If you encounter problems during migration or if you want to review the operations that ADMT conducted, the ADMT-generated log files provide an accurate snapshot of all migration activities. Each time ADMT performs a migration operation, it generates in the log file an entry that details the operations ADMT has carried out. ADMT generates the log file to the %program files%active directory migration tool logs folder by default. The name of the log file is migration.log. This file is extremely important because it chronicles all migration events, as well as describes successes and failures.

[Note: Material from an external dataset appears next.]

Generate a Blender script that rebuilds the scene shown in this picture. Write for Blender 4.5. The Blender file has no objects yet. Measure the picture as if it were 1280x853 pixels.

Figure 9 shows a portion of the log file that the migration process from the Earth Satellite Company generated. The log shows that ADMT identified that it will copy users, global groups, and local groups from the Earth source domain. The log's next entry tells that ADMT created the user Aldrin and the SID History attribute. ADMT then created the global group Apollo and regenerated the SID History attribute. The log's next line shows that ADMT set Aldrin's password and placed it in the password file. Finally, ADMT added the user Aldrin to the Apollo group and ensured that Aldrin retains its properties from the source domain.

Smooth Migrating
ADMT makes using the domain restructure approach for migrating to Win2K an attractive option. The reason is that the tool lets your developing Win2K structure and your NT production environment happily coexist. Although you can use the scripting-based approach to migrate your network, you might find ADMT's instant and powerful migration capabilities an attractive alternative.

As always, detailed planning and testing are the keys to a smooth migration project. However, ADMT makes the road to migration less bumpy.